When Markham decided to take on the Atlantic crossing, no pilot had yet flown non-stop from Europe to New York, and no woman had made the westward flight solo, though several had died trying. Markham hoped to claim both records. On September 4, 1936, she took off from Abingdon, England. After a 20-hour flight, her Vega Gull, The Messenger, suffered fuel starvation due to icing of the fuel tank vents, and she crash-landed at Baleine Cove on Cape Breton Island, Nova Scotia, Canada (her flight was, in all likelihood, almost identical in length to Mollison's). In spite of falling short of her goal, Markham had become the first woman to cross the Atlantic east-to-west solo, and the first person to make it from England to North America non-stop from east to west. She was celebrated as an aviation pioneer.
Markham chronicled her many adventures in her memoir, West with the Night, published in 1942. Despite strong reviews in the press, the book sold modestly, and then quickly went out of print. After living for many years in the United States, Markham moved back to Kenya in 1952, becoming for a time the most successful horse trainer in the country.

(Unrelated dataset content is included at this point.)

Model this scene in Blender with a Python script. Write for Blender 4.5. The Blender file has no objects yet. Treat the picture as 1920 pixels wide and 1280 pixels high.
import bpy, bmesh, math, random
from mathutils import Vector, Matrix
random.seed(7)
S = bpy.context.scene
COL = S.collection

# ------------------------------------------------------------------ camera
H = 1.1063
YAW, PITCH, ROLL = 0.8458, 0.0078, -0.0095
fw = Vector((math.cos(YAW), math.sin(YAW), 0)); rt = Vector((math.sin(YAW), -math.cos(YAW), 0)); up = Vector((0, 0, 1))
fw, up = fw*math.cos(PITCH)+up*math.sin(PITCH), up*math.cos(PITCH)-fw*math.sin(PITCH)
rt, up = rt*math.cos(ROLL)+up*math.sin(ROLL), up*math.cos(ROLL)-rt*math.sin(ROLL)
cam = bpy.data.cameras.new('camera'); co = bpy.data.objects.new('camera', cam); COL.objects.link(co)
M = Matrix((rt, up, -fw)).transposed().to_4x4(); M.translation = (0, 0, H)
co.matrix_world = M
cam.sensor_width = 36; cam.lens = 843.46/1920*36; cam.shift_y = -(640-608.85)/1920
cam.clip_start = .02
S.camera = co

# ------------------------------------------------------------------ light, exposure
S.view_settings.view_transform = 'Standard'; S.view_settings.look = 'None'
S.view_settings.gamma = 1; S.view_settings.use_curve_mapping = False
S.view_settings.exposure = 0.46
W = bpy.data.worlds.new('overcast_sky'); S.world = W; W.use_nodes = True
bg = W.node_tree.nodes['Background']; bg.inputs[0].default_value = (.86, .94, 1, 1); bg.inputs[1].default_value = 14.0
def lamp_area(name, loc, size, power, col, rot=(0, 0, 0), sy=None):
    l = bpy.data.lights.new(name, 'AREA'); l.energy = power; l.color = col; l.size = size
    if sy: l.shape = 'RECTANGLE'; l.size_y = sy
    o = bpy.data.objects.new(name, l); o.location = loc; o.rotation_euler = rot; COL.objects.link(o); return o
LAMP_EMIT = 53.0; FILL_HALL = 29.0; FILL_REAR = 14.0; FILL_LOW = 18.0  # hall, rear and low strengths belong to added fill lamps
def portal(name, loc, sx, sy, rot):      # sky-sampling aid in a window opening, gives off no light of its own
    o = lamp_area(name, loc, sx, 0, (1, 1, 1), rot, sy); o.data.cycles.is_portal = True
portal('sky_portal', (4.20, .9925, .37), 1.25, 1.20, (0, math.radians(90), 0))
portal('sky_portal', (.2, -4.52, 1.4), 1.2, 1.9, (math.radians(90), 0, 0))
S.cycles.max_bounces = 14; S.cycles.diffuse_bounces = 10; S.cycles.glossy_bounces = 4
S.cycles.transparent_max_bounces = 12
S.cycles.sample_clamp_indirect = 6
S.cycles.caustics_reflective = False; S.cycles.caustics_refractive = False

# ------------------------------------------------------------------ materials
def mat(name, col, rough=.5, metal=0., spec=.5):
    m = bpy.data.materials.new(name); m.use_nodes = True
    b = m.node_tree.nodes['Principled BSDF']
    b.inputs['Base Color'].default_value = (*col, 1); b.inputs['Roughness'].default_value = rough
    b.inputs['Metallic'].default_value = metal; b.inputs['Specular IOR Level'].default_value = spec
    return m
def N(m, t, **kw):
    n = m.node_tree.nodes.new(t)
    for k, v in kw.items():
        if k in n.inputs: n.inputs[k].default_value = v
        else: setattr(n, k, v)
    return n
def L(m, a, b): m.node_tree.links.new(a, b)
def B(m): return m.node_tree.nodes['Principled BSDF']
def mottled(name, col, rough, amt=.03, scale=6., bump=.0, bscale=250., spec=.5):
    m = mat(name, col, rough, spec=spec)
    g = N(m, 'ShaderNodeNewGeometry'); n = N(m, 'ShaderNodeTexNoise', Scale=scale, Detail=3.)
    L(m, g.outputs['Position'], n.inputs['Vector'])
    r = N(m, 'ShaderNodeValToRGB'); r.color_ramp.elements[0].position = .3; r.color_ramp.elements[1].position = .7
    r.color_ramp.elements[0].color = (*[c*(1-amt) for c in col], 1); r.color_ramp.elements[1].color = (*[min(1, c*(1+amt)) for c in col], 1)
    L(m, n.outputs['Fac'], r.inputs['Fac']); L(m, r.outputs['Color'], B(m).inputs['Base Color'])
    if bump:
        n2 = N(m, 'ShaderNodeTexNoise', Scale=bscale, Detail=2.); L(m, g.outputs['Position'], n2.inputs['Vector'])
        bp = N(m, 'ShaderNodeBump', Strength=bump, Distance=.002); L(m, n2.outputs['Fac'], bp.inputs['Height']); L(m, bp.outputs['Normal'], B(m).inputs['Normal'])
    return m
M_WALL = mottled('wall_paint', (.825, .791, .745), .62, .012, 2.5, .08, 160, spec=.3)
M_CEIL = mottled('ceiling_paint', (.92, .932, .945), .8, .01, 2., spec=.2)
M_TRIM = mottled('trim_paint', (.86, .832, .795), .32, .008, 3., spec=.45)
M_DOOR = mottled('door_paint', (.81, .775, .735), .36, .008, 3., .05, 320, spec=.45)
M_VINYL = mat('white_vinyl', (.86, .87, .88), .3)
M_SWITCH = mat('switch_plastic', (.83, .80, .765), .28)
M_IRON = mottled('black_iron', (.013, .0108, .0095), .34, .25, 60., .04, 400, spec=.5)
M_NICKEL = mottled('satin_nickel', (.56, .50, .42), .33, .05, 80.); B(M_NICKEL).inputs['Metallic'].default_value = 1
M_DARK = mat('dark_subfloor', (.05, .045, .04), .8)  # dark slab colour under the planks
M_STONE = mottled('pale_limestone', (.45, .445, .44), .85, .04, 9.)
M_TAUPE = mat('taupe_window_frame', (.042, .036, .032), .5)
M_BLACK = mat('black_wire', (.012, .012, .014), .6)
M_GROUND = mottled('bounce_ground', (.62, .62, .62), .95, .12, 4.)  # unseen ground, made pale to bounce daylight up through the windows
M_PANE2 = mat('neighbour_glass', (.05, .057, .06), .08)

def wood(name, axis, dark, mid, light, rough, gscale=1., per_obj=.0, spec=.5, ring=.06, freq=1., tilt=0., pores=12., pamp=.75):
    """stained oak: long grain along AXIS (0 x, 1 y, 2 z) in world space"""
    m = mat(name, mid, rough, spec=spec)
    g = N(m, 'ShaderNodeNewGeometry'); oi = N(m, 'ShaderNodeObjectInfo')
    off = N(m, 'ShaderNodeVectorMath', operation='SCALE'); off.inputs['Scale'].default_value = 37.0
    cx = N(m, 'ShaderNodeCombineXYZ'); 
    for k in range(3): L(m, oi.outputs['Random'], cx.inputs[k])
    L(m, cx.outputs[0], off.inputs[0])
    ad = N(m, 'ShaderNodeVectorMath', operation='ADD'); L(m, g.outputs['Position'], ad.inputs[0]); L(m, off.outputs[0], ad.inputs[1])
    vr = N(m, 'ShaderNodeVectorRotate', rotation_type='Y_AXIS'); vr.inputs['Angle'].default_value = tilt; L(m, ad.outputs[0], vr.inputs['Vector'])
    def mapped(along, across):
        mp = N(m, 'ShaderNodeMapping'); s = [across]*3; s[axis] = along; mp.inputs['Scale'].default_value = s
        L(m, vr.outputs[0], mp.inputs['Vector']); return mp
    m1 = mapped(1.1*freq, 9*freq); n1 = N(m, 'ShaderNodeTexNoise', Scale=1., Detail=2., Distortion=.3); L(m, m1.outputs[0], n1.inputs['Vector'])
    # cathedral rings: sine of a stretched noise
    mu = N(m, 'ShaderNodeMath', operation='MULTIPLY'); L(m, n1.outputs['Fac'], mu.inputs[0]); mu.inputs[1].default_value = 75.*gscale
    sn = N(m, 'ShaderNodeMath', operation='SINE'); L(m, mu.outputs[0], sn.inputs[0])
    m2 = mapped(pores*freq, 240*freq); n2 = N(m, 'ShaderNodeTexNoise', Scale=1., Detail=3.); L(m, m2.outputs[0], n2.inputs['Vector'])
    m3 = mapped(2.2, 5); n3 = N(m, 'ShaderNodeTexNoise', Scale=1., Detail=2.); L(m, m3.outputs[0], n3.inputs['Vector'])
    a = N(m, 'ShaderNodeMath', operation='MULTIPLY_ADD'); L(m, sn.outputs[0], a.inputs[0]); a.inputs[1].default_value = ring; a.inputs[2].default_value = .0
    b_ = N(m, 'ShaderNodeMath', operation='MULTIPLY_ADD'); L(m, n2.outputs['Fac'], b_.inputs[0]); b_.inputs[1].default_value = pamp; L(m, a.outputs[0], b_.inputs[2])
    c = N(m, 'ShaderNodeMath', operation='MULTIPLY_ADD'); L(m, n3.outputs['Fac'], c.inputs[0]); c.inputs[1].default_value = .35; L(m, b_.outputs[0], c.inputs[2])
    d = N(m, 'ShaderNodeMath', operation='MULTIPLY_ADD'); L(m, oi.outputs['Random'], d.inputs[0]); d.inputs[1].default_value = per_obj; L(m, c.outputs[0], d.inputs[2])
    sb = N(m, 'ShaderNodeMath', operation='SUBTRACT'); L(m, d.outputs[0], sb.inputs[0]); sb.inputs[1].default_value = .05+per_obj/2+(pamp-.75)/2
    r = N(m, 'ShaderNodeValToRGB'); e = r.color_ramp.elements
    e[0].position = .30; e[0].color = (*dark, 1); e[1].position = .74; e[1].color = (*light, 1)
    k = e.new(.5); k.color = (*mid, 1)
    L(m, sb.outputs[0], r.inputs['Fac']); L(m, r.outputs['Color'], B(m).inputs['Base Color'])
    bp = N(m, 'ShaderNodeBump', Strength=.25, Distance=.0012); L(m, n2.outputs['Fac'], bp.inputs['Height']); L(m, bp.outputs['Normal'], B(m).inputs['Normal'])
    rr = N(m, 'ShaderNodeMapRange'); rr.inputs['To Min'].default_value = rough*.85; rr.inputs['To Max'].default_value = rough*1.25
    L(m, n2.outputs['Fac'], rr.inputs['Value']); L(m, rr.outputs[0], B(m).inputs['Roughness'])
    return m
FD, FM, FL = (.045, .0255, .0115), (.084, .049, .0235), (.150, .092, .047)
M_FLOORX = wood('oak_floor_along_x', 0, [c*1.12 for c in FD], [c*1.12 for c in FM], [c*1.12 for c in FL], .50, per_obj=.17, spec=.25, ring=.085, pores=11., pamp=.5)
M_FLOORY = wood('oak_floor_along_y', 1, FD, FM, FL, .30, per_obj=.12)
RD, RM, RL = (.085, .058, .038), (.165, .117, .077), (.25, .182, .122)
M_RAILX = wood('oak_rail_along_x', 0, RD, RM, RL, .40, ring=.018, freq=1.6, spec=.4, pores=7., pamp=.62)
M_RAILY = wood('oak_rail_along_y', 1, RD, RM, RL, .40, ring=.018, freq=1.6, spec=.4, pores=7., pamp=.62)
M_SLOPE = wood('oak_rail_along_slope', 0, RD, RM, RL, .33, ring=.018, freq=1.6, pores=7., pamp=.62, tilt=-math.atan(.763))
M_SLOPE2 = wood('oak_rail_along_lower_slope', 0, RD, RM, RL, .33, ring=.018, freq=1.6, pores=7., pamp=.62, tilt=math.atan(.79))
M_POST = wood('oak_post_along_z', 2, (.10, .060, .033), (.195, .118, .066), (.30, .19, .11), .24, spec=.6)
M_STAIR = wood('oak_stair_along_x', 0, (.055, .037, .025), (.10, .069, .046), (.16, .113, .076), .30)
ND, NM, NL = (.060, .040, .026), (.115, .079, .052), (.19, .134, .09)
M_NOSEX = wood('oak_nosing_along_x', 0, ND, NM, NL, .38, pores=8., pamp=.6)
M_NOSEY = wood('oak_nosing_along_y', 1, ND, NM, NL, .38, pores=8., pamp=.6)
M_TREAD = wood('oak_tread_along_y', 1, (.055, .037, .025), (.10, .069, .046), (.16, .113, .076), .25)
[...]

Markham's memoir lingered in obscurity until 1982, when California restaurateur George Gutekunst read a collection of Ernest Hemingway's letters, including one in which Hemingway lavishly praised Markham's writing (and attacked her character):
“          "Did you read Beryl Markham's book, West With The Night? ...She has written so well, and marvellously well, that I was completely ashamed of myself as a writer. I felt that I was simply a carpenter with words, picking up whatever was furnished on the job and nailing them together and sometimes making an okay pig pen. But this girl, who is to my knowledge very unpleasant and we might even say a high-grade bitch, can write rings around all of us who consider ourselves as writers ... it really is a bloody wonderful book."           ”
Intrigued, Gutekunst read West with the Night and became so enamored of Markham's prose that he helped persuade a California publisher, North Point Press, to re-issue the book in 1983. The re-release of the book launched a remarkable final chapter in the life of the eighty-year-old Markham, who was lauded for her three final years as a great author as well as flyer. When found in Kenya by AP East Africa correspondent Barry Shlachter, Markham was living in poverty, and had been badly beaten in a burglary at her house near the Nairobi racetrack, where she still trained thoroughbreds. The re-publishing of West with the Night provided enough income for her to finish her life in relative comfort. Earlier, she had been supported by a circle of friends and owners of race horses she trained into her 80s. The book became a surprising bestseller, spurred by the 1986 broadcast of a public television documentary about Markham's life, World Without Walls: Beryl Markham's African Memoir, produced by Gutekunst, Shlachter, Joan Saffa, Stephen Talbot and Judy Flannery in collaboration with KQED-TV in San Francisco. Gutekunst and Shlachter had approached the station to cooperate on the documentary, directed by Andrew Maxwell-Hyslop. British actress Diana Quick was the voice of Markham in readings from her memoir, Shlachter conducted the interviews, which CNN Africa correspondent Gary Streiker filmed for the well-reviewed, award-winning PBS program.
Markham died in Nairobi in 1986. Her short stories were posthumously collected in The Splendid Outcast, with an introduction by Mary S. Lovell. A tale from West With The Night

Questions were raised over time as to whether Markham was the real, or sole, author of West with the Night, not least because Markham never repeated her accomplishment with a second book of similar length, scope or beauty. The writing style has been linked with various writings by a contemporary writer of the time, Thomas Baker, who was also rumored to be her lover. Her publishing accomplishments for the rest of her life were limited to a handful of short stories.
According to the 1993 biography, The Lives of Beryl Markham, by Errol Trzebinski, the book's real author was her third husband, the ghost writer and journalist Raoul Schumacher. Trzebinski also claimed that Beryl Markham had an advance from Houghton Mifflin to do a book on the famous international jockey Tod Sloan, which Raoul Schumacher was supposed to write. Apparently Schumacher never did, and she was forced to go it alone, resulting in a manuscript submission that the publisher rejected as worthless, and not from the same person who had written West with the Night. Trzebinski had earlier taken the opposite view when interviewed by Shlachter for the PBS documentary, insisting on camera that only a woman could have written the memoir.
In her biography of Markham, Straight On Till Morning, author Mary S. Lovell, who visited Markham in Nairobi and interviewed her extensively shortly before Markham's death, disputes the claim that Schumacher made substantive contributions to West with the Night. From her research, Lovell concluded that Markham was the sole author, although Schumacher did edit the manuscript; instead, Lovell credits Antoine de Saint Exupéry, another of Markham's lovers, with being the inspiration behind Markham's clear, elegant language and storytelling style.
The International Astronomical Union has named the impact crater Markham on the planet Venus after her.